筆者も、毎朝、国内珈琲チェーン店で、毎週木曜日に買う珈琲クーポンを差し出すだけで、ほぼ何も喋らずに、目的の珈琲を手にして店を出ることが出来る雰囲気に慣れきっている。日本国内に居るときは、見ず知らずの他人と口を聞くことは少ないが、ここ4~5日、殆ど言葉も通じないバンコクの人とお互いが母国語では無い言葉で、日本の何倍も話したというのが実感だ。
珈琲回数券に始まり、定食のプリペイドカード、POSで目覚め、SUICAで進行し、Eビジネスで完成したかのように思えるNo Conversationの世界はこれから先、どこまで行くのだろうか?。既に、多くのオプションの中から最適のモノを選択するという、本来はコミュニケーションが必須であろうと思われるセレクションまで、容易に出来るまでITシステムは進み、もはや日本人は口を開く機会をどんどん喪失しているかのように思える。
バンコクツアーはともかく、帰路の京成スカイライナーの車内で、バンコク帰りの女性二人組をナンパしている男性二人連れと、隣り合わせた。 手を変え品を変え、アプローチしているが、どうも上手く行っていない雰囲気だ。女性陣は、初めは女子大生くらいに思えたが、既に20代半ばだということが話の内容から理解できた。
タイにも行ったことがあるという男性の一人は「アンコールワットが良かった!」と言い。片方の女性は、「次はドバイに行きたい!」と曰い、「それって中東?」と男性。「アラブ首長国連邦」っていう国なの。。。と別の女性。まず話の進捗内容から想像するに、上手くナンパできたとは思えないが、上野到着を待たず日暮里で下車した筆者には本当のところはわからない。

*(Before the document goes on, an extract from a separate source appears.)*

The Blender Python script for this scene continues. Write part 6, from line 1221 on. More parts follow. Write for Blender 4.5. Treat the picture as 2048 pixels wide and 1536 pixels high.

しかし、ナンパは、日本に残った他人同士のコミュニケーションの最後のパターンなのかもしれない。きっと近い将来、ナンパも、所得証明や、職歴、ナンパ歴などが記録されたIDカードとの提示で、条件を瞬時に判断されたりするのだろうか?。ケータイに搭載したCPUのMIPS性能で、ナンパの確率が上昇することもあるだろうが、いよいよ、口先に全知全能を集中して行う楽しい会話タイムも意味を持たない淋しい世界の到来だ。ITの将来像を考える時、「便利」という自明の目的に加えて、人同士の「コミュニケーションが必須」であるという目的をも考えないと駄目なのかも知れない。